TASK GOAL - Repeat the lines of the data that follow, please, starting at the first and stopping after the one with "COL = SC.collection".
↓
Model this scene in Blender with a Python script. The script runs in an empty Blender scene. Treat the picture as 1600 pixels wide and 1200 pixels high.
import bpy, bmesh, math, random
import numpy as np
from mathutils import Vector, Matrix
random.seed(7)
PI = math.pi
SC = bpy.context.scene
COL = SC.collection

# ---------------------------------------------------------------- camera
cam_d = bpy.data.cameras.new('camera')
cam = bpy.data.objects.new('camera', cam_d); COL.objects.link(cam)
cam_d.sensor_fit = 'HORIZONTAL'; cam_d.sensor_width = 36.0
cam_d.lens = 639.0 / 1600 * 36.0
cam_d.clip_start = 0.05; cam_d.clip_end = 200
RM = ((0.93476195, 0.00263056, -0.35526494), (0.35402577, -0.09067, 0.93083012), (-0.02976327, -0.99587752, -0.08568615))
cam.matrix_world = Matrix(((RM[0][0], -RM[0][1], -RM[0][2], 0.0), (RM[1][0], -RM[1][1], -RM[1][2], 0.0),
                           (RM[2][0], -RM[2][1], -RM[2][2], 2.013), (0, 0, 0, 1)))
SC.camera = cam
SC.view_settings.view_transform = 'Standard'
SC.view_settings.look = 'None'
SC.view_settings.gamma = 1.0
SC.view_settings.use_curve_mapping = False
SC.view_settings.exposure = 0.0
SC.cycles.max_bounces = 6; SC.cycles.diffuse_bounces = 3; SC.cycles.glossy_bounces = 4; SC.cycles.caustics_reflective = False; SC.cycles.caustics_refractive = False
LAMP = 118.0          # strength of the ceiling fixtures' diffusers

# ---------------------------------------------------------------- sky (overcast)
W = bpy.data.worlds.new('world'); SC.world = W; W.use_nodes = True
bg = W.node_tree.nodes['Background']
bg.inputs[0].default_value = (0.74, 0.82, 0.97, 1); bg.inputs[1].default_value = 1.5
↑
EXERCISE OUTPUT -
Model this scene in Blender with a Python script. The script runs in an empty Blender scene. Treat the picture as 1600 pixels wide and 1200 pixels high.
import bpy, bmesh, math, random
import numpy as np
from mathutils import Vector, Matrix
random.seed(7)
PI = math.pi
SC = bpy.context.scene
COL = SC.collection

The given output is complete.